El Rañadero es una travesía un
poco esotérica, con música de lunas menguantes y un misterio de sesenta y seis
peldaños. Desde el Rañadero hay madrugadas en que se vislumbra la Ponferrada terrible,
inocente, profunda y golfa que tú y yo tanto amamos. Muchas noches nubladas he andado por el Rañadero buscando algo que en verano es una verdadera gacela y en invierno una verdadera vaca. En la
cartografía de sus calles es como una caricia que enternece al más
malvado de los ciudadanos. Desde el Rañadero se atisba a noches el rostro
bellísimo de esa mestiza grande, sádica, dulce y cachonda que es Ponferrada.
Por el
Rañadero ronronean treinta y ocho gatos negros brillantes y muy ácratas.

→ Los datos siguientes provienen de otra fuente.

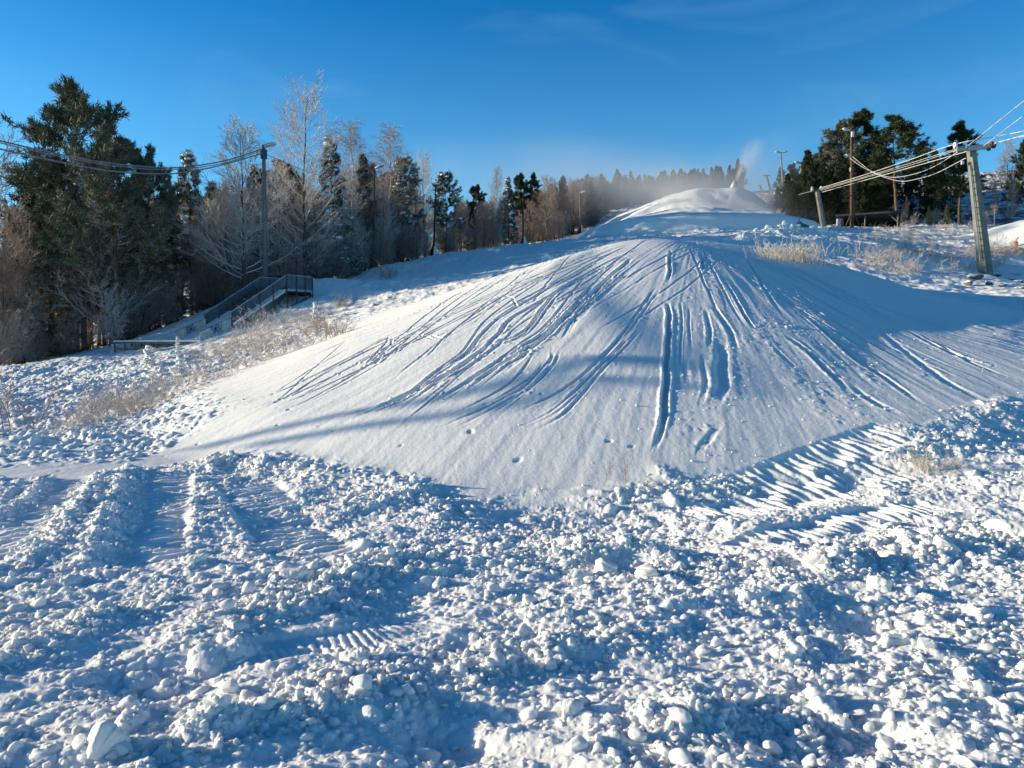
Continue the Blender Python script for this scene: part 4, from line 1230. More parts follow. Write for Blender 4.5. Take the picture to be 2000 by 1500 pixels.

Esculpidos con muchísimo arte, tienen pinta de haber venido de muy lejos, como
de las costas gallegas. A uno le es ya imposible subir o bajar esos peldaños
sin reparar en el alto imperio de esos treinta y ocho gatos que cada madrugada
consuman su delirio oriental.
Hay también en el Rañadero una
buhardilla con enigma que nadie ha querido aclararme. Y creo que es la única
calle donde podrían tomar a gusto la sombra los sesenta y pico mil gnomos que
sostienen esta ciudad. Subiendo el Rañadero, ebrio ya de tantos eclipses, me
paro a veces a escuchar sus voces que llegan de más allá, de una lejanía de
sótanos y grutas inverosímiles. Y en una lengua mínima y suburbial, me cuentan
esos duendes de la
Ponferrada de los cocainómanos y las putas y los tahúres, de
los traficantes del dolor y tantos cabrones desguazados que todavía conservan
suficientes energías para atormentar las noches adolescentes.
Es el Rañadero uno de los
pocos callejones, quizá el único, donde DIOS ES NEGRA. Por esta travesía se
posan los indecisos como amapolas muertas. En el Rañadero yo creo que se podría
abrir una ventana a la historia regional de nuestra infamia. Cuando llega el
verano huele por esta calleja a palomas desbocadas y a condones y a desamores
pudriéndose en las alcantarillas. Y sólo sobre estos peldaños es
posible recordar aquellos versos que redactó Rimbaud durante su larga temporada
en el infierno: «Y a la aurora, armados de ardiente soberbia, entraremos en la
espléndida ciudad».
Las escamas
del tiempo se desintegran en este callejón y el cielo de Ponferrada cuesta aquí
demasiados lamentos cuando huyen los pájaros y alguien nos falta. Pero yo sé
que nunca dejarán de asombrarnos los sesenta y seis peldaños del Rañadero, que
nunca cesarán de jugar por esta escalinata los niños de los domingos.
Hay que
tener huevos para rondar a ciertas horas la calle del Rañadero. Por esos
peldaños se encuentra de todo: cabellos de mujeres morenas, ocas
ensangrentadas, una isla desnuda, nenúfares pringados de cocaína...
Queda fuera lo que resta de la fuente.